* [Goal] Please write out the lines of the data exactly, beginning with the first and ending with the line containing "RAD = math.radians"; leave the pictures behind.
<<<<
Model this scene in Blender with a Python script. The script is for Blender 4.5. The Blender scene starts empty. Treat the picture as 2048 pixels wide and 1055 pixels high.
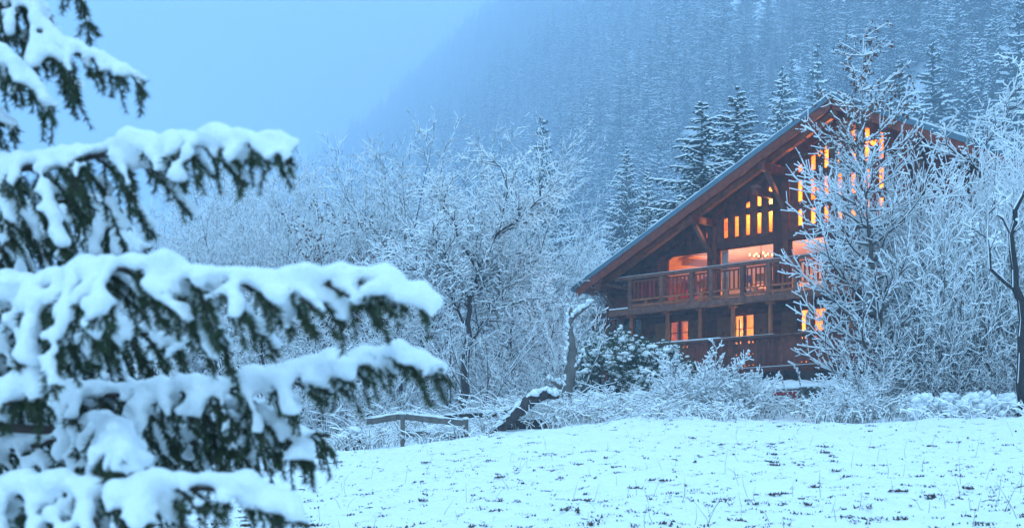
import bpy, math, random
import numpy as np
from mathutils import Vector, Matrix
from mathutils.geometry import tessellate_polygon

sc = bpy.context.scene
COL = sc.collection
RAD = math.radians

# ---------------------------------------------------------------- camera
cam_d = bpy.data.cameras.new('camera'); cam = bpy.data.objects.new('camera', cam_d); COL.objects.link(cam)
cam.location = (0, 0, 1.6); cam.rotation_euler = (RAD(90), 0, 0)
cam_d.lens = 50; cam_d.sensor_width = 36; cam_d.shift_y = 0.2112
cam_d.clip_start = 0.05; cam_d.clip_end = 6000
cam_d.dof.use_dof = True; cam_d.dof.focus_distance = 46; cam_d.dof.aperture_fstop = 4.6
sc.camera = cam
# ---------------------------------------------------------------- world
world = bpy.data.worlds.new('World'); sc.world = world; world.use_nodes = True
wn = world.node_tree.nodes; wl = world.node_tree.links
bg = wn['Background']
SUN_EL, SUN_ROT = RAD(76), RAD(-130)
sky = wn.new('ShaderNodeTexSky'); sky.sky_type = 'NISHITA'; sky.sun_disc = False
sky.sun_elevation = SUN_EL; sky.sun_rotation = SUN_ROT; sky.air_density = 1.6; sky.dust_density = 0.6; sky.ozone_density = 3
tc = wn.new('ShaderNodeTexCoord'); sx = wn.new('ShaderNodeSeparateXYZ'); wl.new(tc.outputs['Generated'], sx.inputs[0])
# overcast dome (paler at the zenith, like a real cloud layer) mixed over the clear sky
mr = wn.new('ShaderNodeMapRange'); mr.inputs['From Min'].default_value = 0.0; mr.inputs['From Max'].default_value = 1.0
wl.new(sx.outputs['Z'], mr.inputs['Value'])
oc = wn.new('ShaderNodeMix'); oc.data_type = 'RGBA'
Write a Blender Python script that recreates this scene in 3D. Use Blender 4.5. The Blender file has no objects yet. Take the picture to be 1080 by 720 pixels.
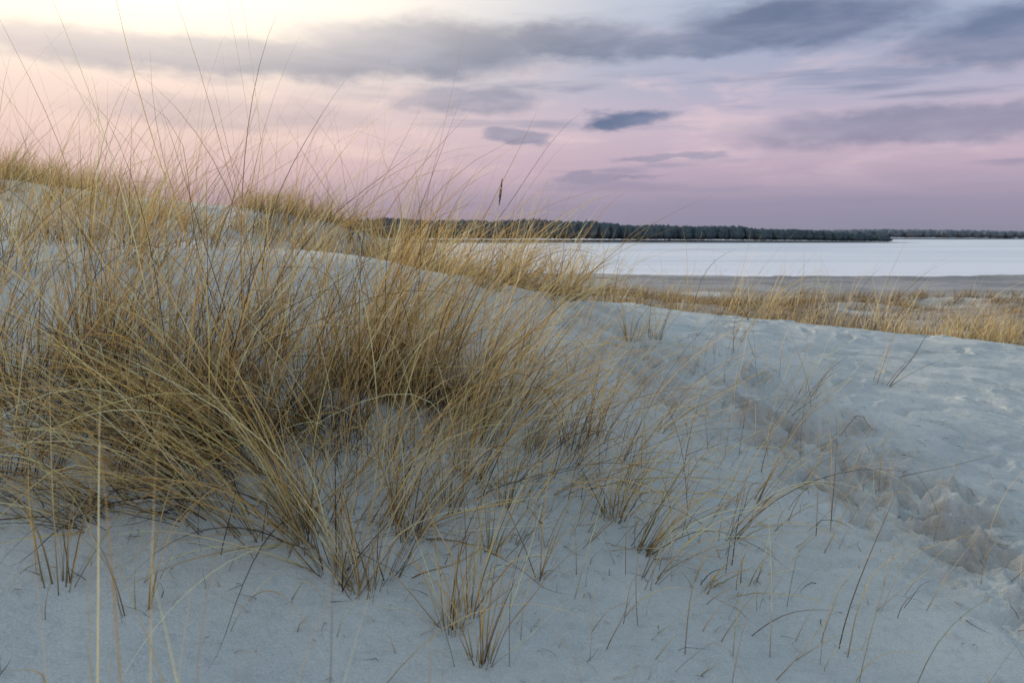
>>>>
* [Answer to the problem]
Model this scene in Blender with a Python script. The script is for Blender 4.5. The Blender scene starts empty. Treat the picture as 2048 pixels wide and 1055 pixels high.
import bpy, math, random
import numpy as np
from mathutils import Vector, Matrix
from mathutils.geometry import tessellate_polygon

sc = bpy.context.scene
COL = sc.collection
RAD = math.radians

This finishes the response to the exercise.